Martes, 15 de enero de 2013 | Hoy
Por Luciano Lamberti
Antes que nada: este es un cuento autobiográfico. Conocí realmente a la Feria, no en 1987 pero sí en esos años, cuando pasó por San Francisco (Córdoba) y mi abuelo me llevó, una noche de principios de verano. En la versión real tenía un nombre distinto, no me acuerdo cuál. Tampoco había enanos ni osos deprimidos, aunque sí un hombre de acero bastante parecido al del relato que levantaba ciento ochenta kilos en los brazos. Pensándolo bien, el oso sí estaba deprimido, ¿cómo no iba a estar deprimido?

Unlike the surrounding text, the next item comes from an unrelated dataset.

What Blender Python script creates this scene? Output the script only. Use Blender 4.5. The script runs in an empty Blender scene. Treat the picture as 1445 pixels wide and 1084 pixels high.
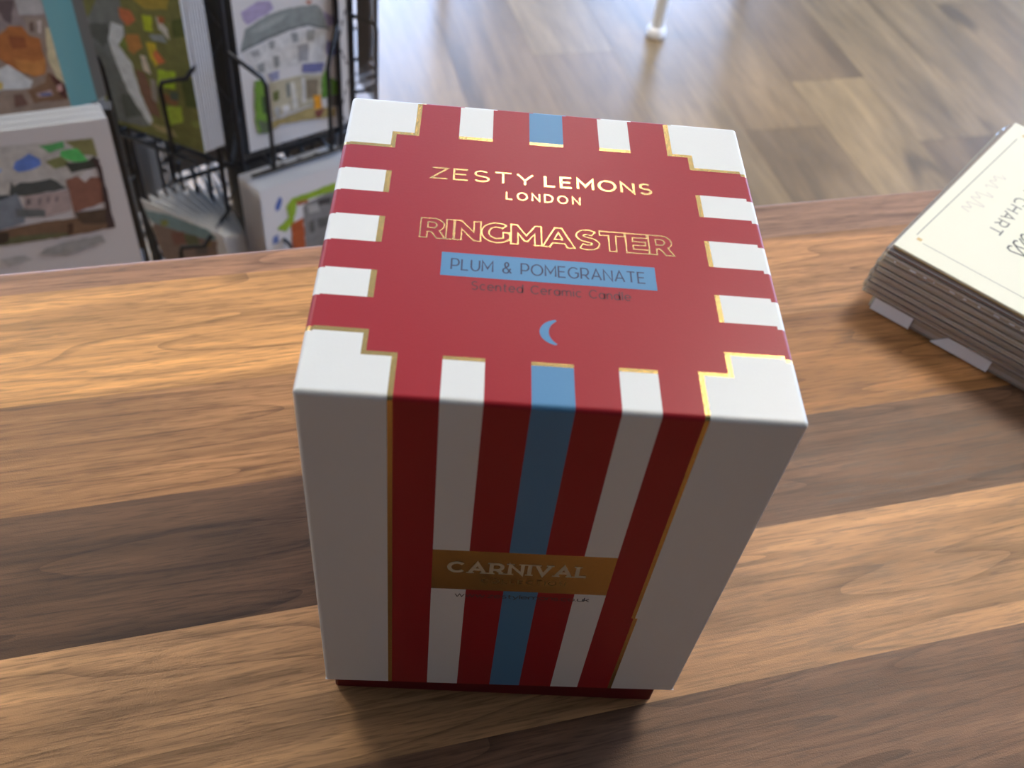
import bpy, bmesh, math, random
from mathutils import Vector, Matrix
random.seed(7)
S = bpy.context.scene
COL = S.collection
R = math.radians

# ------------------------------------------------------------------ colour and material helpers
def lin(c):
    c = c / 255.0
    return c / 12.92 if c <= 0.04045 else ((c + 0.055) / 1.055) ** 2.4
def rgb(r, g, b, k=1.0):
    return (min(lin(r) * k, .95), min(lin(g) * k, .95), min(lin(b) * k, .95), 1.0)

def mat(name, col, rough=.5, metal=0.0, spec=.5, bump=0.0, bscale=400.0, vary=0.0, vscale=30.0, coat=0.0, coat_rough=.1):
    m = bpy.data.materials.new(name); m.use_nodes = True
    nt = m.node_tree; b = nt.nodes['Principled BSDF']
    b.inputs['Base Color'].default_value = col
    b.inputs['Roughness'].default_value = rough
    b.inputs['Metallic'].default_value = metal
    b.inputs['Specular IOR Level'].default_value = spec
    b.inputs['Coat Weight'].default_value = coat
    b.inputs['Coat Roughness'].default_value = coat_rough
    tc = nt.nodes.new('ShaderNodeTexCoord')
    if vary:
        n = nt.nodes.new('ShaderNodeTexNoise'); n.inputs['Scale'].default_value = vscale; n.inputs['Detail'].default_value = 4
        nt.links.new(tc.outputs['Object'], n.inputs['Vector'])
        mr = nt.nodes.new('ShaderNodeMapRange'); mr.inputs['To Min'].default_value = 1 - vary; mr.inputs['To Max'].default_value = 1 + vary
        nt.links.new(n.outputs['Fac'], mr.inputs['Value'])
        mx = nt.nodes.new('ShaderNodeMix'); mx.data_type = 'RGBA'; mx.blend_type = 'MULTIPLY'
        mx.inputs[0].default_value = 1.0; mx.inputs[6].default_value = col
        nt.links.new(mr.outputs['Result'], mx.inputs[7])
        nt.links.new(mx.outputs[2], b.inputs['Base Color'])
    if bump:
        n = nt.nodes.new('ShaderNodeTexNoise'); n.inputs['Scale'].default_value = bscale; n.inputs['Detail'].default_value = 3
        nt.links.new(tc.outputs['Object'], n.inputs['Vector'])
        bp = nt.nodes.new('ShaderNodeBump'); bp.inputs['Strength'].default_value = bump; bp.inputs['Distance'].default_value = .0004
        nt.links.new(n.outputs['Fac'], bp.inputs['Height']); nt.links.new(bp.outputs['Normal'], b.inputs['Normal'])
    return m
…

También había un gorila (o un hombre vestido de gorila, para un chico no hay diferencias) que sacudía con fuerza los barrotes de una jaula en una carpa a oscuras, una vuelta al mundo gigantesca, kilos de algodón de azúcar, una Casa del Terror. Mi abuelo había nacido en el campo, no sabía hablar con animales pero siempre me contaba de un método cruel para capar gatos, que consistía en meterlos en una bota y tirarles un chorro de alcohol antes de proceder a la extirpación. Los gatos salían corriendo y volvían después de una semana, curados por vaya Dios a saber qué método natural, pero desconfiados e irascibles por todo el resto de su vida. Con esos materiales del recuerdo, alguna que otra influencia literaria e incluso televisiva y la visión fantástica de un chico de nueve años el cuento se fue armando solo. Como a cualquiera, siempre me pareció que esas ferias y circos que aterrizan en pequeñas ciudades del interior después de haber andado por el mundo tienen un centro oscuro, un secreto. Develarlo, o por lo menos insinuar su existencia, es el propósito de este cuento. También mostrar la posibilidad de que esa mirada infantil del protagonista pueda sobrevivir a su crecimiento, a su matrimonio y a sus hijos. Cuando todas las otras fantasías se terminaron, ésa sigue intacta. Me divertí escribiendo este cuento y espero que a sus lectores les llegue algo de esa diversión, sean chicos con alas en la cabeza, abuelos que entienden el idioma de los animales o adultos que todavía recuerdan la oscuridad y la belleza de la niñez.